In other words, Canadian politics winds up resembling gang warfare more than representative democracy, where the biggest gang holds sway until another gang becomes bigger than that gang.

In the face of such nonsense, the Senate, once again, has the potential to counteract partisan gang warfare. Until relatively recently there were still a majority of non-Conservatives in the Senate. That has since changed, but it’s often the case that the Senate has a different party in the majority than the House of Commons. This makes for a potentially more diverse debate, where the Senate might be able to counteract the effects and efforts of a minority government holding majority power. It will at least require negotiation and compromise – both of which are necessary hallmarks of democracy.

It’s imperfect, but it’s better than the alternative: a minority government running havoc with majority power.

There are other, better ways

Of course, there are other solutions. In fact, many other countries have implemented them successfully, and there’s a range of them to choose from. Some form of proportional representation, where seats are allocated according to percentage of the vote rather than localized races is a much-needed option. Some countries even have systems where districts can have more than one representative. Democracy is a richly varied system, yet Canada is stuck in an age-old rut from which it seems incapable of emerging.

And that is one of the other problems. Senate-bashing has become almost a joke in Canadian politics. Everybody does it, and thus far, nobody has meant it. The Conservatives made it their mantra, and now they’re playing the game as avidly as any previous government did. The Liberals had plenty of opportunity to abolish or reform it as well. The NDP are currently cheerleading for its abolition, and maybe they’ll make it happen. But then what?

We don’t need to abolish the Senate (thus leaving ourselves vulnerable to a total 4-year dictatorship of whatever party holds the House of Commons). Turning it into an elected mirror-copy of the House of Commons won’t achieve much either. What we need is a much broader electoral reform – not just of the Senate, but of the House of Commons as well. In fact, our entire democratic system needs reform: overhauling and clarifying the roles and responsibilities of the Prime Minister and Cabinet, introduction of recall mechanisms, some form of proportional representation. Whatever the solutions we choose, the problems are manifold. It would be irresponsible in the extreme to simply abolish the Senate, without sorting out these other parliamentary problems at the same time.

I want to hear a commitment from any party I vote for…that they’re going to curb their own power once they’re in office by modernizing and overhauling our democratic system.

We don’t need simplistic piece-meal gestures that could very well leave us worse off than where we were before. We need an honest commitment to broad reform.

I don’t want to hear that the NDP – or any party – are planning to abolish the Senate; I want to hear what their plan is for reforming democracy more broadly in Canada. I want to hear a commitment from any party I vote for – and I’ve voted for them all at one point or another – that they’re going to curb their own power once they’re in office by modernizing and overhauling our democratic system.

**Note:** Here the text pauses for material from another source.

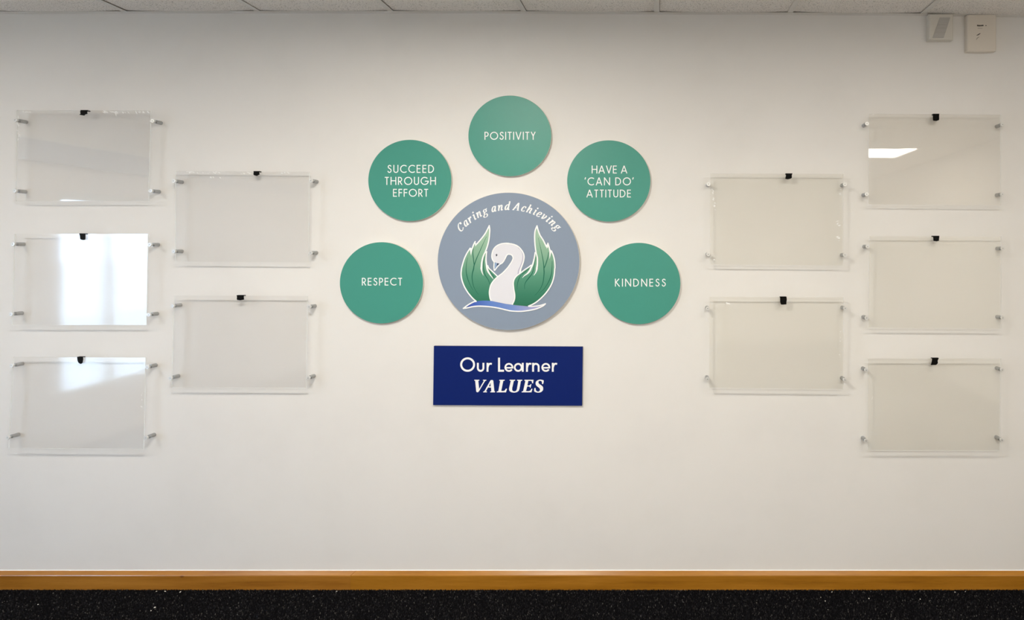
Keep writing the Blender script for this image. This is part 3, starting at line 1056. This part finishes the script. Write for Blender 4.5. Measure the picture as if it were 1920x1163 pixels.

Abolishing the Senate will mean nothing without broader reform; and if it means anything, it could mean a situation much worse than what we have now. Sure it’s a drain on resources. But the bad anti-union bill it just rejected would, by itself, have cost Canadian taxpayers a whole lot more than the Senate will cost them this year. Leaving the House of Commons under the control of any single party with no check-and-balance, recall mechanism or proportional representation would be far worse than maintaining our existing imperfect system.

So yes. It’s easy to jump on the bandwagon and rant about the elitist Senate. But until we have a commitment – and clear plan – from the political parties for a broad-sweeping democratic reform, let’s not make our democratic deficit problems any worse than they already are.